[start Source data]

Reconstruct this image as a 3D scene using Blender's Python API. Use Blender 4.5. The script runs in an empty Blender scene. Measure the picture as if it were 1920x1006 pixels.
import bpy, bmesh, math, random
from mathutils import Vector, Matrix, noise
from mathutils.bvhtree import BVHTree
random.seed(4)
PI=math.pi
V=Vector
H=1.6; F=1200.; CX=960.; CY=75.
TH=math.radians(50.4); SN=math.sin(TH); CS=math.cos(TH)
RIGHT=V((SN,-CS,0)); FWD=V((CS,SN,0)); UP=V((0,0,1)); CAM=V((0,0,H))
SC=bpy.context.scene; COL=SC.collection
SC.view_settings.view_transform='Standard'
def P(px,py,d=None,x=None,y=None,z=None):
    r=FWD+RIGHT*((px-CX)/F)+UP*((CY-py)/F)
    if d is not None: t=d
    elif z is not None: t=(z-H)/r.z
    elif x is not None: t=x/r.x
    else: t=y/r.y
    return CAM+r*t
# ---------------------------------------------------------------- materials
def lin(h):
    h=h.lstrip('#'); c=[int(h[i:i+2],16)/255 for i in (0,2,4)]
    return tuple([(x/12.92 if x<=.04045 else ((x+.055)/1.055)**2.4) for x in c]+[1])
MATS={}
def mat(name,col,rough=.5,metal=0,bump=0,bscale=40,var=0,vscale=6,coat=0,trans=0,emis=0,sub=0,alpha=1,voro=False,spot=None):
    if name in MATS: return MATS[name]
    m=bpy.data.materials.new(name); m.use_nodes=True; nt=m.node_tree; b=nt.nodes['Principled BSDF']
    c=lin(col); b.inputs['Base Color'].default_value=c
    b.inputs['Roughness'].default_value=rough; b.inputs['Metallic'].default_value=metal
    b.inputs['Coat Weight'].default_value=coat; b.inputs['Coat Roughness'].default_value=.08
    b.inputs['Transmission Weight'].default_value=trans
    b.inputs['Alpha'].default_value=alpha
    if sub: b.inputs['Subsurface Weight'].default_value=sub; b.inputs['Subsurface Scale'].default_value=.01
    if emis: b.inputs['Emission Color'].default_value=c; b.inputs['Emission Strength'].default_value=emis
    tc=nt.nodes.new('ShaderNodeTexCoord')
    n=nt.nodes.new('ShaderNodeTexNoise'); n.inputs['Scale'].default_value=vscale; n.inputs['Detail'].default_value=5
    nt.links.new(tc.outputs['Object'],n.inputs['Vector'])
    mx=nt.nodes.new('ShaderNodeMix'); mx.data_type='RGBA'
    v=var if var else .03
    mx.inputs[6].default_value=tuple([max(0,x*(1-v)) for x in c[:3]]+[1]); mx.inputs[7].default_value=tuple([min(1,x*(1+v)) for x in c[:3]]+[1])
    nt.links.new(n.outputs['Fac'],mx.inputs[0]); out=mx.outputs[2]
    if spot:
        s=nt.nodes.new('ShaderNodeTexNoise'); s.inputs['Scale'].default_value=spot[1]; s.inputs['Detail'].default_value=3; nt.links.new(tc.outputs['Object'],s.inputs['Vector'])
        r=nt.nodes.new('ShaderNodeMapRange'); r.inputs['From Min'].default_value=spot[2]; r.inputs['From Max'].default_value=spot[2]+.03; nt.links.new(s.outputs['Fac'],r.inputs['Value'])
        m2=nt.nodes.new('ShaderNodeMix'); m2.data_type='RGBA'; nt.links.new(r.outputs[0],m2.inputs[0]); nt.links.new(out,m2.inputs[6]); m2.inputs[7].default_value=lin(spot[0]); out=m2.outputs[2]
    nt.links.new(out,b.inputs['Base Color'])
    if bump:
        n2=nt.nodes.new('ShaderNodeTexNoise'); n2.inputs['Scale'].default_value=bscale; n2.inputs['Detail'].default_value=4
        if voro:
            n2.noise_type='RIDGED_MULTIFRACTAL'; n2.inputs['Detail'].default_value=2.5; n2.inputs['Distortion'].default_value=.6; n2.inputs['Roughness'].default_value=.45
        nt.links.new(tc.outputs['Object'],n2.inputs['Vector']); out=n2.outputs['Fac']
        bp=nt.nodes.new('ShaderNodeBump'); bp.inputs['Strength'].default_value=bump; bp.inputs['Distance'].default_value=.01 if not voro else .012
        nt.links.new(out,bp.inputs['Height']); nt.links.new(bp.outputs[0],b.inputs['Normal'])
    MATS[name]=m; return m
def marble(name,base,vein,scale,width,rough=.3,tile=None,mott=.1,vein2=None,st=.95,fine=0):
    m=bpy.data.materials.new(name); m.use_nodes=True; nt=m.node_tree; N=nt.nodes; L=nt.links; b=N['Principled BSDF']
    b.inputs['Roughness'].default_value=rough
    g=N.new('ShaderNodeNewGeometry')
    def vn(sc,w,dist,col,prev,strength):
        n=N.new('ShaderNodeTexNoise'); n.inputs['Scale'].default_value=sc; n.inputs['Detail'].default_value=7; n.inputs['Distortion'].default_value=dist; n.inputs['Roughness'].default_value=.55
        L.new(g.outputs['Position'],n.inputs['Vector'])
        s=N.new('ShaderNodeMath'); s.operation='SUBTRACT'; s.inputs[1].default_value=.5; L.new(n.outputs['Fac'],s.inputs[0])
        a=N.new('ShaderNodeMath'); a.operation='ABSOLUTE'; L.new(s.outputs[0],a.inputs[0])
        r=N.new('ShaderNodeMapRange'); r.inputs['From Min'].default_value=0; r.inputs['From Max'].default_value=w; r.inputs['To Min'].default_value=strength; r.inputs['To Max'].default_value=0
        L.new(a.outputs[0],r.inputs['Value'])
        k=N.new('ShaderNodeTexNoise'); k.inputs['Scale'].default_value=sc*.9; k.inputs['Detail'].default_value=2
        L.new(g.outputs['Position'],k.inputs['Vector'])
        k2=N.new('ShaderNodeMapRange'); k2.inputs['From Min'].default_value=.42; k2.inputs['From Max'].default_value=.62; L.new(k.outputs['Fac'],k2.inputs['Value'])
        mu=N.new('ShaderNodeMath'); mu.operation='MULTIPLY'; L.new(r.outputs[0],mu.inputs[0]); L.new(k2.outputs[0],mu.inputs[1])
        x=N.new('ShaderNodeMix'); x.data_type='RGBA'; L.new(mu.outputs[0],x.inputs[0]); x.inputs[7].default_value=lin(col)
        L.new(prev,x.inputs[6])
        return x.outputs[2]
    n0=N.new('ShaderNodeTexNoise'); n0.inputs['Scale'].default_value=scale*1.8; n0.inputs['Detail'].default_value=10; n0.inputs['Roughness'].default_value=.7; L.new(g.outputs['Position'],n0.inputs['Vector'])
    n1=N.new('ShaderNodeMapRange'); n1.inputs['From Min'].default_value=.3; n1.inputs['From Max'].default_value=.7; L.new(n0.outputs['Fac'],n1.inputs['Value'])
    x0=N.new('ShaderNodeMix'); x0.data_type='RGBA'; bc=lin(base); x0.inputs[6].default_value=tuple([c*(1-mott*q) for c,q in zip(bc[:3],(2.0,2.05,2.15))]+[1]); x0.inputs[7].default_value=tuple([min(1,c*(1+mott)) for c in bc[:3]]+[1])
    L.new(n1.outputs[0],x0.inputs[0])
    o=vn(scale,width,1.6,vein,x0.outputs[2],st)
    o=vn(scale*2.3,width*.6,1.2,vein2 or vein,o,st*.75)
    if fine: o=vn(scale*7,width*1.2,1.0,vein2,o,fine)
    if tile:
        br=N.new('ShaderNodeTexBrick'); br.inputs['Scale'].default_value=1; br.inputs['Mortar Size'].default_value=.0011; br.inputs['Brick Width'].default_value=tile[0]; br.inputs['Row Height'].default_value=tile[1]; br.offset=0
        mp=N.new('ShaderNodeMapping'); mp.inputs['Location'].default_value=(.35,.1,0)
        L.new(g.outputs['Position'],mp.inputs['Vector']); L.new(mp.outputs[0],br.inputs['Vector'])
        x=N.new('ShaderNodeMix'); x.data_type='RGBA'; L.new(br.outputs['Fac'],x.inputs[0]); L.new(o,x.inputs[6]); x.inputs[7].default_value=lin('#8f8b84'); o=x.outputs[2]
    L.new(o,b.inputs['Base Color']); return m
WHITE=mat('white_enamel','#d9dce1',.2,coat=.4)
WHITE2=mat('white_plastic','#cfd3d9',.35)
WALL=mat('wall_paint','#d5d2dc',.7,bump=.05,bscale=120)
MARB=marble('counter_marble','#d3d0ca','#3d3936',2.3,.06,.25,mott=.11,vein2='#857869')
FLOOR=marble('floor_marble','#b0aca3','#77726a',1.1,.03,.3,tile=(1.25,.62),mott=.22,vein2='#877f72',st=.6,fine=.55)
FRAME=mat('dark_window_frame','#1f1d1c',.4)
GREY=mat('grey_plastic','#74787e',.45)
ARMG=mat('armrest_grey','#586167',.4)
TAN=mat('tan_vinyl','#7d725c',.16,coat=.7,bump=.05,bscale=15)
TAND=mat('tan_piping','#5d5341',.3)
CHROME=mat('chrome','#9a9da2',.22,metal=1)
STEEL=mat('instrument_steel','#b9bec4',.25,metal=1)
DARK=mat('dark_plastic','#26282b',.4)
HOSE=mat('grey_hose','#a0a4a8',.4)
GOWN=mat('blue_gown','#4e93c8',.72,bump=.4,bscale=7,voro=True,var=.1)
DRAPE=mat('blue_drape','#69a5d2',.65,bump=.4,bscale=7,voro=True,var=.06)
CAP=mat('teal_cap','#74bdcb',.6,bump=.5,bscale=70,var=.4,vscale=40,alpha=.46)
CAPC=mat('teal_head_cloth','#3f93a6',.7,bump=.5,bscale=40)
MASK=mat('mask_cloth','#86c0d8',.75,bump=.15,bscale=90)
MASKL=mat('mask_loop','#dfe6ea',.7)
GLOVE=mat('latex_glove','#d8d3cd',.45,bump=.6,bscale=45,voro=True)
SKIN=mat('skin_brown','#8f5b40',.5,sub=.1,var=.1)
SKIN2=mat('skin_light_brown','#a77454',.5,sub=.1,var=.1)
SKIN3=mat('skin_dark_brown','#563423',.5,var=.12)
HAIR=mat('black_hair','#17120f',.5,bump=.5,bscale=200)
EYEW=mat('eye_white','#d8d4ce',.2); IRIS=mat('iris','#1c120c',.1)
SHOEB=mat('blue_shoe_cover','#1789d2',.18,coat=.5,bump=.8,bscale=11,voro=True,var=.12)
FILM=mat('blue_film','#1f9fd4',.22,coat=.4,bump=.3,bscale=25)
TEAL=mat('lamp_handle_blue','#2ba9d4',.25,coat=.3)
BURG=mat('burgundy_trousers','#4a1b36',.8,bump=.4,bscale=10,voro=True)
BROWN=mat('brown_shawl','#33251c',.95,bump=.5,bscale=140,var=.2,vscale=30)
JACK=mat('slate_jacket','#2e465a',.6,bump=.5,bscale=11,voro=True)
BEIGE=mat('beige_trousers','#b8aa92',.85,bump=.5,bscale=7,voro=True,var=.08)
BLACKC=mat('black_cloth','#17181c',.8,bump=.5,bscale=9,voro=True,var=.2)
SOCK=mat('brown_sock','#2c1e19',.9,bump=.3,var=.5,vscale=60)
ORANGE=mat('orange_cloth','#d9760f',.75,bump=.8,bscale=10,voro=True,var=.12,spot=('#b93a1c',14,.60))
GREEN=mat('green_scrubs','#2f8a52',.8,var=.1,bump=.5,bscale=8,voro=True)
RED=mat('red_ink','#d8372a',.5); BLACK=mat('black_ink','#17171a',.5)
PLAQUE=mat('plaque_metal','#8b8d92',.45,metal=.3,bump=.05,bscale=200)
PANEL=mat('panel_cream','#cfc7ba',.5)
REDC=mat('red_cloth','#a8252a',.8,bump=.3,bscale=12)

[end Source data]

## What is being asked
Copy out all lines above that include the string "scene".

## The output
Reconstruct this image as a 3D scene using Blender's Python API. Use Blender 4.5. The script runs in an empty Blender scene. Measure the picture as if it were 1920x1006 pixels.
SC=bpy.context.scene; COL=SC.collection